Problem to solve: Your task is to repeat the lines below exactly, excluding any pictures they contain.

Data:
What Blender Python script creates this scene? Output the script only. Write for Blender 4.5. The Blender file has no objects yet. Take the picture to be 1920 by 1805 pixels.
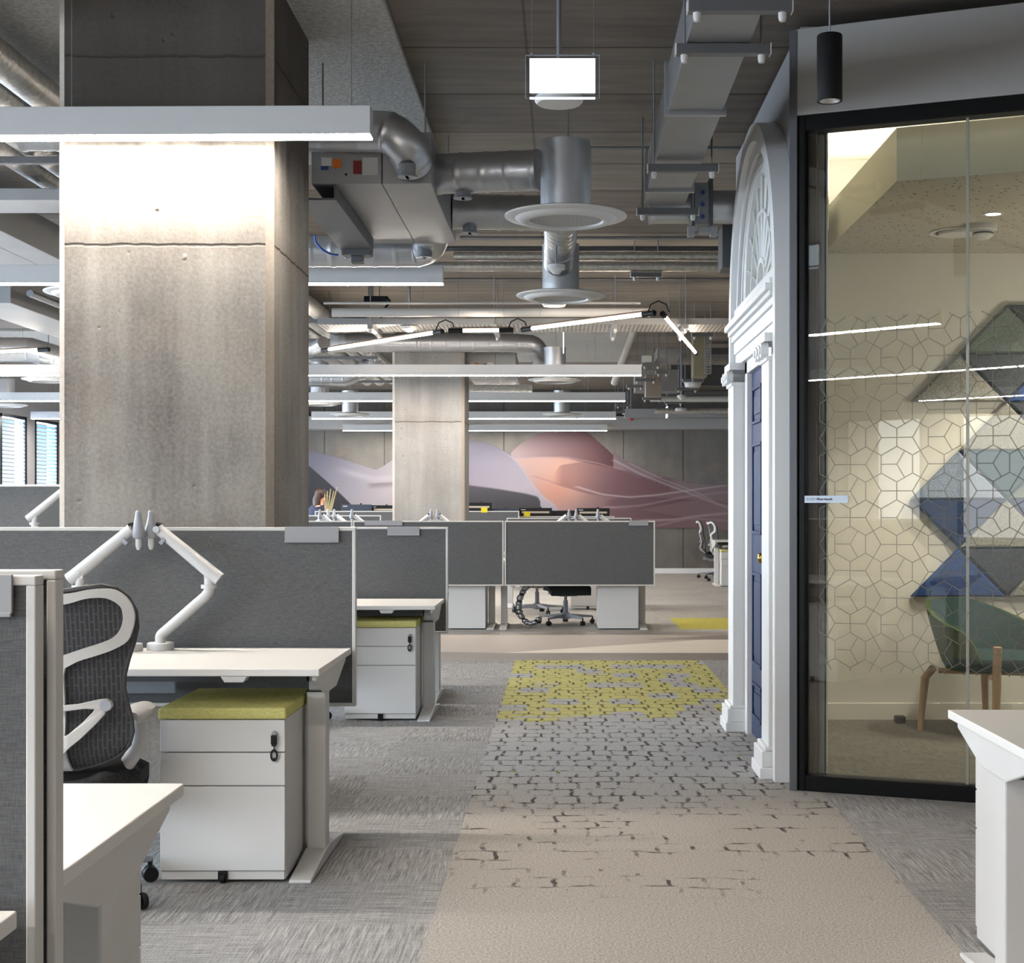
import bpy, bmesh, math, random
import numpy as np
from mathutils import Vector, Matrix
random.seed(7)
rng = np.random.default_rng(5)
C = bpy.context.scene.collection
PI = math.pi
F, VX, VY, H = 2750.0, 1057.0, 950.0, 1.28     # focal length in px of the 1920x1805 frame, vanishing point, eye height

def at(px, py, d):
    """pixel + depth -> point in the room"""
    return Vector(((px - VX) * d / F, d, H - (py - VY) * d / F))

# ------------------------------------------------------------------ materials
def S(r, g, b):
    f = lambda c: (c / 255 / 12.92) if c / 255 <= .04045 else ((c / 255 + .055) / 1.055) ** 2.4
    return (f(r), f(g), f(b), 1)

class NT:
    def __init__(s, name):
        s.m = bpy.data.materials.new(name); s.m.use_nodes = True
        s.t = s.m.node_tree; s.t.nodes.clear()
        s.out = s.t.nodes.new('ShaderNodeOutputMaterial')
    def n(s, typ, **kw):
        nd = s.t.nodes.new(typ)
        for k, v in kw.items(): setattr(nd, k, v)
        return nd
    def l(s, a, b): s.t.links.new(a, b)
    def setin(s, sock, v):
        if isinstance(v, bpy.types.NodeSocket): s.l(v, sock)
        else: sock.default_value = v
    def coord(s, scale=(1, 1, 1), loc=(0, 0, 0)):
        tc = s.n('ShaderNodeTexCoord'); mp = s.n('ShaderNodeMapping')
        mp.inputs['Scale'].default_value = scale; mp.inputs['Location'].default_value = loc
        s.l(tc.outputs['Object'], mp.inputs['Vector']); return mp.outputs['Vector']
    def xyz(s):
        tc = s.n('ShaderNodeTexCoord'); sp = s.n('ShaderNodeSeparateXYZ')
        s.l(tc.outputs['Object'], sp.inputs[0]); return sp.outputs
    def noise(s, vec, scale=5, detail=3, rough=.5, dist=0):
        nd = s.n('ShaderNodeTexNoise'); s.l(vec, nd.inputs['Vector'])
        nd.inputs['Scale'].default_value = scale; nd.inputs['Detail'].default_value = detail
        nd.inputs['Roughness'].default_value = rough; nd.inputs['Distortion'].default_value = dist
        return nd.outputs['Fac']
    def math(s, op, a, b=0.0, c=None, clamp=False):
        nd = s.n('ShaderNodeMath', operation=op); nd.use_clamp = clamp
        s.setin(nd.inputs[0], a); s.setin(nd.inputs[1], b)
        if c is not None: s.setin(nd.inputs[2], c)
        return nd.outputs[0]
    def ramp(s, fac, a, b, lo=0.0, hi=1.0, interp='LINEAR'):
        """map fac from [a,b] to [lo,hi], clamped"""
        nd = s.n('ShaderNodeMapRange', interpolation_type=interp); nd.clamp = True
        s.setin(nd.inputs[0], fac)
        for i, v in enumerate((a, b, lo, hi)): s.setin(nd.inputs[i + 1], v)
        return nd.outputs[0]
    def mix(s, fac, a, b, blend='MIX'):
        nd = s.n('ShaderNodeMix', data_type='RGBA', blend_type=blend)
        s.setin(nd.inputs[0], fac); s.setin(nd.inputs[6], a); s.setin(nd.inputs[7], b)
        return nd.outputs[2]
    def bump(s, h, strength=.3, dist=.01):
        nd = s.n('ShaderNodeBump'); s.l(h, nd.inputs['Height'])
        nd.inputs['Strength'].default_value = strength; nd.inputs['Distance'].default_value = dist
        return nd.outputs['Normal']
    def bsdf(s, col, rough=.5, metal=0.0, normal=None, spec=.5, **kw):
        b = s.n('ShaderNodeBsdfPrincipled')
        s.setin(b.inputs['Base Color'], col); s.setin(b.inputs['Roughness'], rough); s.setin(b.inputs['Metallic'], metal)
        b.inputs['Specular IOR Level'].default_value = spec
        if normal is not None: s.l(normal, b.inputs['Normal'])
        for k, v in kw.items(): s.setin(b.inputs[k], v)
        s.l(b.outputs[0], s.out.inputs['Surface']); return b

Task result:
What Blender Python script creates this scene? Output the script only. Write for Blender 4.5. The Blender file has no objects yet. Take the picture to be 1920 by 1805 pixels.
import bpy, bmesh, math, random
import numpy as np
from mathutils import Vector, Matrix
random.seed(7)
rng = np.random.default_rng(5)
C = bpy.context.scene.collection
PI = math.pi
F, VX, VY, H = 2750.0, 1057.0, 950.0, 1.28     # focal length in px of the 1920x1805 frame, vanishing point, eye height

def at(px, py, d):
    """pixel + depth -> point in the room"""
    return Vector(((px - VX) * d / F, d, H - (py - VY) * d / F))

# ------------------------------------------------------------------ materials
def S(r, g, b):
    f = lambda c: (c / 255 / 12.92) if c / 255 <= .04045 else ((c / 255 + .055) / 1.055) ** 2.4
    return (f(r), f(g), f(b), 1)

class NT:
    def __init__(s, name):
        s.m = bpy.data.materials.new(name); s.m.use_nodes = True
        s.t = s.m.node_tree; s.t.nodes.clear()
        s.out = s.t.nodes.new('ShaderNodeOutputMaterial')
    def n(s, typ, **kw):
        nd = s.t.nodes.new(typ)
        for k, v in kw.items(): setattr(nd, k, v)
        return nd
    def l(s, a, b): s.t.links.new(a, b)
    def setin(s, sock, v):
        if isinstance(v, bpy.types.NodeSocket): s.l(v, sock)
        else: sock.default_value = v
    def coord(s, scale=(1, 1, 1), loc=(0, 0, 0)):
        tc = s.n('ShaderNodeTexCoord'); mp = s.n('ShaderNodeMapping')
        mp.inputs['Scale'].default_value = scale; mp.inputs['Location'].default_value = loc
        s.l(tc.outputs['Object'], mp.inputs['Vector']); return mp.outputs['Vector']
    def xyz(s):
        tc = s.n('ShaderNodeTexCoord'); sp = s.n('ShaderNodeSeparateXYZ')
        s.l(tc.outputs['Object'], sp.inputs[0]); return sp.outputs
    def noise(s, vec, scale=5, detail=3, rough=.5, dist=0):
        nd = s.n('ShaderNodeTexNoise'); s.l(vec, nd.inputs['Vector'])
        nd.inputs['Scale'].default_value = scale; nd.inputs['Detail'].default_value = detail
        nd.inputs['Roughness'].default_value = rough; nd.inputs['Distortion'].default_value = dist
        return nd.outputs['Fac']
    def math(s, op, a, b=0.0, c=None, clamp=False):
        nd = s.n('ShaderNodeMath', operation=op); nd.use_clamp = clamp
        s.setin(nd.inputs[0], a); s.setin(nd.inputs[1], b)
        if c is not None: s.setin(nd.inputs[2], c)
        return nd.outputs[0]
    def ramp(s, fac, a, b, lo=0.0, hi=1.0, interp='LINEAR'):
        """map fac from [a,b] to [lo,hi], clamped"""
        nd = s.n('ShaderNodeMapRange', interpolation_type=interp); nd.clamp = True
        s.setin(nd.inputs[0], fac)
        for i, v in enumerate((a, b, lo, hi)): s.setin(nd.inputs[i + 1], v)
        return nd.outputs[0]
    def mix(s, fac, a, b, blend='MIX'):
        nd = s.n('ShaderNodeMix', data_type='RGBA', blend_type=blend)
        s.setin(nd.inputs[0], fac); s.setin(nd.inputs[6], a); s.setin(nd.inputs[7], b)
        return nd.outputs[2]
    def bump(s, h, strength=.3, dist=.01):
        nd = s.n('ShaderNodeBump'); s.l(h, nd.inputs['Height'])
        nd.inputs['Strength'].default_value = strength; nd.inputs['Distance'].default_value = dist
        return nd.outputs['Normal']
    def bsdf(s, col, rough=.5, metal=0.0, normal=None, spec=.5, **kw):
        b = s.n('ShaderNodeBsdfPrincipled')
        s.setin(b.inputs['Base Color'], col); s.setin(b.inputs['Roughness'], rough); s.setin(b.inputs['Metallic'], metal)
        b.inputs['Specular IOR Level'].default_value = spec
        if normal is not None: s.l(normal, b.inputs['Normal'])
        for k, v in kw.items(): s.setin(b.inputs[k], v)
        s.l(b.outputs[0], s.out.inputs['Surface']); return b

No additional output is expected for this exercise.